Voices against the so-called ‘peace clause’ or ‘due restraint clause’ have risen as the WTO ninth ministerial conference (MC9) nears. The government, though, is also examining other clauses which allow it the freedom to offer those subsidies currently prohibited under global trading rules, a source involved in the talks told Business Standard on condition of anonymity.
 

Article 18.4 of the AoA stipulates: “Members shall give due consideration to the influence of excessive rates of inflation on the ability of any member to abide by its domestic support commitments.” It states the subsidy given by a country in a particular year will be calculated on the difference between the minimum support price (MSP) or administered price and the notified external reference (ERP) prevalent in 1986-88.

WHAT THE RULE BOOK SAYS
  • Article 18.4 of the Agreement on Agriculture under the WTO stipulates: “Members shall give due consideration to the influence of excessive rates of inflation on the ability of any member to abide by its domestic support commitments”
  • It states the subsidy given by a country in a particular year will be calculated on the difference between the minimum support price or administered price and the notified external reference prevalent in 1986-88

Anwarul Hoda, chair professor, ICRIER Trade Policy, said: “The MSP has increased by a little over 500 per cent since then, due to high rates of inflation. Originally, India notified its ERP in rupees but then changed to the dollar in subsequent notifications. Also, since 2003-2004, India has not been notifying its subsidies. So, it might be possible that unlike what is perceived, India has not breached the 10 per cent level (stipulated for this purpose).” Hoda was deputy director-general of WTO from 1993 to 1999.

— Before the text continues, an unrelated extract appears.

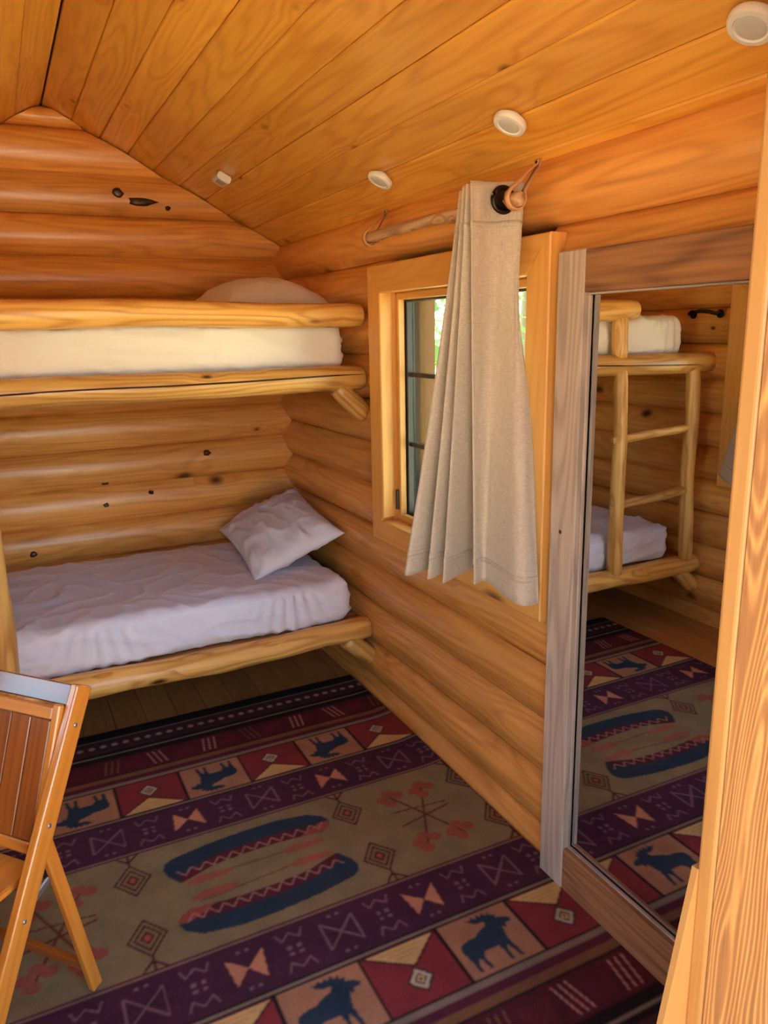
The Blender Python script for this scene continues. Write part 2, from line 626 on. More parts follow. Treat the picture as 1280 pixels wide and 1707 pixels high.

Pradeep Mehta of CUTS, a trade policy advocacy body, agrees. He thinks all the controversy surrounding the ‘Peace Clause’ is unnecessary when India can get a respite for its farmers within the existing rules.

Presently, developing countries can provide subsidies that are limited to 10 per cent of the production value under WTO norms. It is feared that India, China and Brazil are in danger of breaching this level. As a result, a sort of interim measure or a ‘peace clause’ is being worked out at the WTO headquarters of Geneva, to be discussed by all 159 member-countries during MC9.